Feted with a standing ovation from shareholders in May when she prevented Peltz and three of his nominees from getting onto the DuPont board, Kullman, 59, presided over a 25 percent slide in the stock price in the intervening period, weakening her support among investors.

The 213-year old company, which makes Teflon and Kevlar, has appointed board member Edward Breen, a former CEO of Tyco, as interim chief executive and has hired a search firm to find a permanent replacement for Kullman.

Breen made six companies out of Tyco, a sprawling conglomerate beset by scandal and strategic flipflops, and several large shareholders in DuPont said he had a few months to ramp-up cost-cutting and reverse the stock price decline.

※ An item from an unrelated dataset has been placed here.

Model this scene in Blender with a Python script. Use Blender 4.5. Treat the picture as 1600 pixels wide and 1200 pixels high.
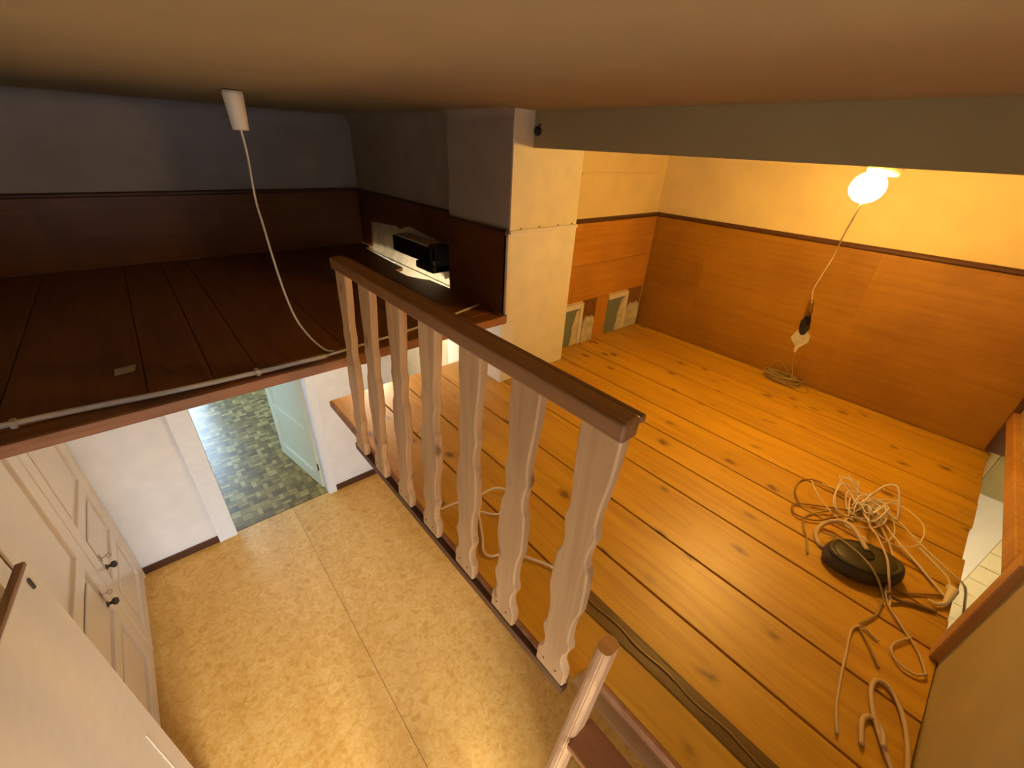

One investor said Breen was the perfect candidate to do the type of work Peltz was pushing for, removing the need for another boardroom battle.

"My expectation is that he will be super aggressive on the cost cutting and that the idea of an integrated science company is out the window," said one large institutional investor. "This is long overdue."

Kullman had blamed much of the stock price drop on global markets including a rising dollar but some investors had already grown restless with her leadership, complaining that she was not fully executing on the changes she initiated.

The $8 billion Columbia Dividend Income Fund exited DuPont during the second quarter, complaining that "free cash flow has deteriorated."

The Alpine Equity Fund told investors that DuPont has "lagged for the period when investors were disappointed after its board won a proxy battle with an activist shareholder who aimed to split the company."

Breen set out immediately on a charm offensive by calling top investors and assuring them of his plans to improve productivity and improve capital allocation.

Kullman's announcement has boosted the stock price over 12 percent.

Peltz' Trian Fund had been nursing a small loss for the year through late September, largely caused by DuPont's decline, people who had seen his numbers said.

Now with the share price up again, that loss could go away, vindicating his bet.

"I tell clients that even if you win a proxy fight, activists aren't necessarily going to go away. You can win the battle but still lose the war," said Chris Young, head of takeover defense practice at Credit Suisse.